China is once again at the center of global diplomacy this week, as Russian leader Vladimir Putin is in Beijing today and tomorrow to meet with Xi Jinping, just days after US President Donald Trump's state visit to the country.
The timing of the visit, according to analysts, underscores China's influential position in an international order that is increasingly divided and marked by great power rivalry.
The Kremlin says it has "very serious expectations" from the meeting and that Moscow and Beijing will continue to deepen their "particularly privileged and strategic partnership"
The so-called “borderless” partnership between China and Russia, the world’s largest producer of natural resources, has strengthened since the West imposed sanctions to punish Russia over the war in Ukraine. “We and our Chinese friends call it a particularly privileged and strategic partnership,” Kremlin spokesman Dmitry Peskov said.
Topics are expected to include bilateral economic and trade issues, as well as discussions on international and regional issues.
The two leaders have met more than 40 times, far exceeding the number of Xi's meetings with Western leaders, the British "Guardian" reminds.
In the midst of Moscow’s isolation from the West over its invasion of Ukraine, China has become Russia’s largest trading partner by far, supplying more than a third of its imports and buying more than a quarter of its exports. Beijing has bought more than $367 billion worth of Russian fossil fuels since the start of the war, according to data compiled by the Center for Energy and Clean Air Research.
However, the partnership reportedly also has a military dimension. A Reuters investigation in July 2025 found that Chinese companies allegedly used shell companies to ship drone engines disguised as industrial cooling equipment to Russian arms manufacturers - a claim Beijing denies.
The Russian delegation in Beijing will include relevant deputy prime ministers, ministers and company leaders, Peksov said yesterday.
Asked whether plans for the proposed Power of Siberia 2 gas pipeline, which could one day deliver an additional 50 billion cubic meters of gas per year from Russia's Arctic gas fields through Mongolia to China, would be considered, a Kremlin spokesman said that "all issues on the economic agenda of our bilateral relations will, of course, be considered."
Xi and Putin exchanged "congratulatory letters" on Sunday, in which the Chinese leader, according to media reports, stated that bilateral cooperation between Russia and China has "continuously deepened and strengthened," noting that this year marks the 30th anniversary of the two countries' strategic partnership.

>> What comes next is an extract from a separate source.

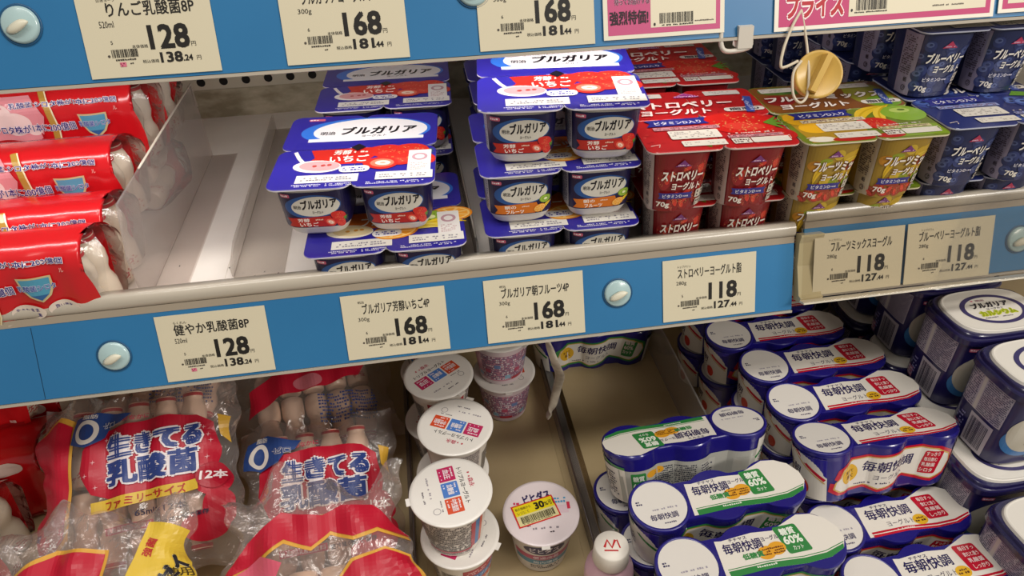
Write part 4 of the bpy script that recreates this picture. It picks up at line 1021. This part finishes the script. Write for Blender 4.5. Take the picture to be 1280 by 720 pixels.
# ------------------------------------------------------------------ small bottles with white caps
def cap_bottle():
    rt = root('drink_bottle')
    g = G(); lathe(g, [(0.020, 0), (0.0225, 0.003), (0.0225, 0.030), (0.0205, 0.038), (0.0222, 0.046), (0.0222, 0.062), (0.021, 0.070), (0.0135, 0.0795), (0.0125, 0.0830)], mat('d0a8b4', 0.3, 0.5, 0, 0.3), 36)
    lf = Loft(circ, [(0, 0.0225), (0.07, 0.0223)]); a = Art(); a.rect(-70, 8, 140, 22, 'c05a7c', 0); a.text('のむ', -14, 12, 12, 'eadfe4', 26, L=1, bold=0.04); a.apply(g, lf.S, (3, 0), base=0.0002); g.obj('bottle', rt)
    g = G(); lathe(g, [(0.0155, 0.0815), (0.0162, 0.0830), (0.0152, 0.0990), (0.0142, 0.1005), (0.0, 0.1006)], mat('ddd6cb', 0.4), 40, cap=False)
    a = Art(); a.line([(-6.5, -2), (-3.5, 5), (0, -2.5), (3.5, 5)], 2.2, 'b8282c', 0); a.line([(-7, -5), (5, -5.5)], 1.4, 'b8282c', 0); a.line([(5, 5), (7, -3)], 1.2, 'b8282c', 0)
    a.apply(g, flat((0, 0, 0.1006), (1, 0, 0), (0, 1, 0)), base=0.0002); g.obj('cap', rt)
    return rt
cb = cap_bottle()
place(cb, (0.135, -0.129, LF), (0, 0, R(-8)), 'small pink bottle with a white cap bearing a red mark, beside the green three-packs', 'drink bottle', 'small white-capped bottles')
place(cb, (0.142, -0.180, LF), (0, 0, R(30)), 'small white-capped bottle in front, cut off by the bottom photo edge', 'drink bottle', 'small white-capped bottles')

# ------------------------------------------------------------------ three-cup packs in a waisted sleeve
R3, S3 = 0.0267, 0.0560
def outline3():
    pts = []; val = 0.0195
    def hw(x): return max([val]+[math.sqrt(max(0, R3*R3-(x-c)**2)) for c in (-S3, 0, S3) if abs(x-c) < R3])
    xs = [i/120*S3 for i in range(121)]
    right = [(x, -hw(x)) for x in xs]
    for i in range(1, 40): t = math.pi*i/40; right.append((S3+R3*math.sin(t), -R3*math.cos(t)))
    right += [(x, hw(x)) for x in xs[::-1]]
    left = [(-p[0], p[1]) for p in right[::-1]]
    return resample(right+left[1:], 132)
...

An article published on Monday in China’s state-run tabloid Global Times said the visits by the US and Russian presidents show Beijing is “rapidly emerging as a focal point of global diplomacy.” The article said: “The visits, which come so close together, have drawn widespread attention, with analysts noting that it is extremely rare in the post-Cold War era for a country to host the leaders of the US and Russia within seven days.”

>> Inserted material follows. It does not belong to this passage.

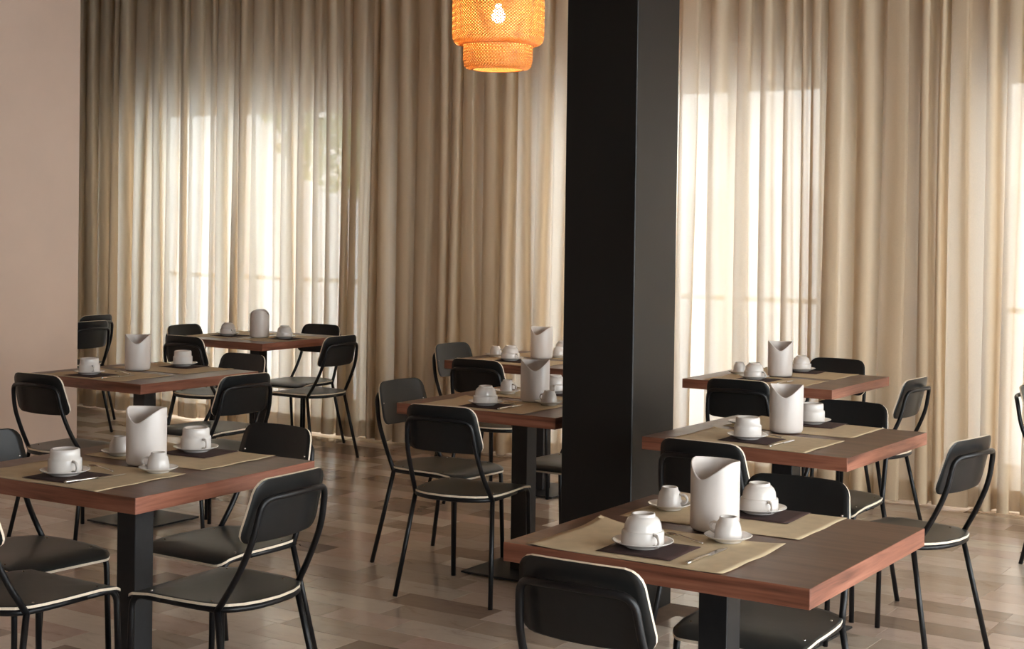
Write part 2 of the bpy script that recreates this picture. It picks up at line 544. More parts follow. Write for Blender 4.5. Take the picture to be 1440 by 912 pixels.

Ahead of the Putin-Xi summit, Klaus Sung of the German Mercator Institute for China Studies (MERICS) told Deutsche Welle that the current geopolitical landscape has put Beijing in a favorable position. “Both the United States and Russia need China at the moment, although in different ways: Washington is looking for a strategic rival, while Moscow wants a partner with similar geopolitical and energy interests,” he said.
For Putin, the immediate priority is to reaffirm close ties with Xi and assess Beijing's current thinking. A more forward-looking question, Sung suggested, is who could act as a credible mediator if Russia were to try to end the war in Ukraine.
Recent signals - including a more modest Victory Day parade and continued Ukrainian attacks on Russian oil infrastructure - suggest that Moscow may be feeling war fatigue. Putin has even hinted that the conflict may be nearing an end.
Since the start of Russia’s all-out invasion of Ukraine in February 2022, Putin has met frequently with Xi. For Beijing, the relationship remains a strategic priority, Sung noted — though the balance of power is asymmetrical, with Russia now relying far more on China than vice versa. “It may not be in China’s interest for the war in Ukraine to continue,” he added, “but the greater risk for China would be regime collapse.” Beijing would view regime collapse in both Iran and Russia as a negative outcome.
"China and Russia are like a couple sharing the same bed but dreaming different dreams," Sung said, describing their interests as aligned but not identical.
For China, one of the key goals is to secure a more reliable and sustainable energy supply - but without becoming overly dependent on Russian oil, which would give Moscow leverage.
"There is no such thing as an 'unlimited partnership,'" Sung said, alluding to past rhetoric about China-Russia relations and suggesting that the visit could even signal a possible cooling in relations.
Sung believes that certain agreements will likely be signed, but points out that, in the case of countries like China and Russia, such agreements are often just a first step and do not mean that key issues have truly been resolved.
When Putin and Xi met in Beijing in early 2022, just before Russia’s invasion of Ukraine, they declared that “the friendship between the two countries has no borders.” However, Chinese officials have since downplayed the statement, with Fu Cong, China’s ambassador to the EU at the time, describing the phrase as “nothing but rhetoric.”
However, that does not mean that Beijing and Moscow are not aligned. “If China is weighing its options between Europe and Russia, Russia still has more to offer,” Sung said.